Agriculture, and particularly ranching, provides much of the open space that is critical to rural aesthetics. As the draft Agriculture and Forestry Element maintains, what is often overlooked is “the role agriculture plays in providing the county and its residents with open space, wildlife habitat, watershed protection, oak woodlands, recreational opportunities and food security,” all of which sounds very much like what residents want to preserve and protect. In order to maintain rural character, it is necessary to maintain agriculture.
Rancho Calaveras, for example, is a residential subdivision with 3,165 lots ranging in size from 0.5 to 3 acres near Valley Springs. The subdivision covers more than 5,000 acres that was formerly rangeland. The residents of Rancho Calaveras consider their lifestyle to be rural in the sense that they are living in a low-density subdivision that allows them to keep a horse or raise a steer. They have no sidewalks or street lights. Rancho’s Special Plan prohibits commercial development and multifamily housing. Yet, if we convert all rangeland to similar ranchette development, is it really rural?
It seems abundantly clear to me that an open landscape and a limited number of people are necessary to qualify as rural. Therefore, the county and the community must actively plan to retain a rural environment. That means a General Plan that encourages community-centered development and discourages sprawl. Sprawl may be inflicted primarily on rural landscapes, but there is nothing inherently rural about it.
According to the report, Putting Smart Growth to Work in Rural Communities, which was commissioned by the Environmental Protection Agency, changing conditions have given rise to five types of rural communities alone or in combination: gateway communities adjacent to high-amenity recreational areas; resource-dependent communities that are often home to a single industry such as farming or mining; edge communities located on the fringe of larger metropolitan areas; traditional main street communities, which are compact and historically significant; and second home and retirement communities. I see elements of all these community types here in Calaveras County.

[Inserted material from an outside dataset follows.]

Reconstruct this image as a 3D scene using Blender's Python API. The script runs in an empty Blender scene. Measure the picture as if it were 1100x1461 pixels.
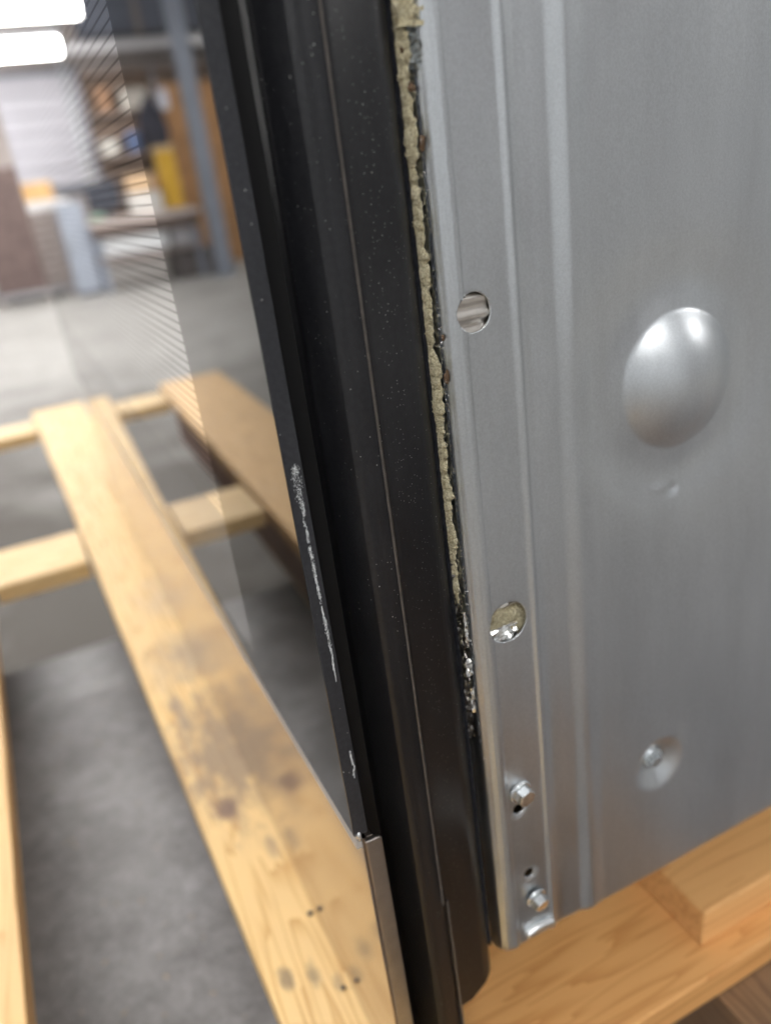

The report recommends three goals for rural counties: 1) Support the rural landscape by creating an economic climate that enhances the viability of working lands and conserves natural lands; 2) Help existing places thrive by taking care of assets and investments such as downtowns, Main Streets, existing infrastructure, and places that the community values; and 3) Create great new places by building vibrant, enduring neighborhoods and communities that people, especially young people, don’t want to leave. The report provides practical suggestions for implementing these goals without “fundamentally altering the community character.”
And there’s the rub. How do we make progress and still keep it rural when the definition of rural is no longer intimately tied to a working relationship with land?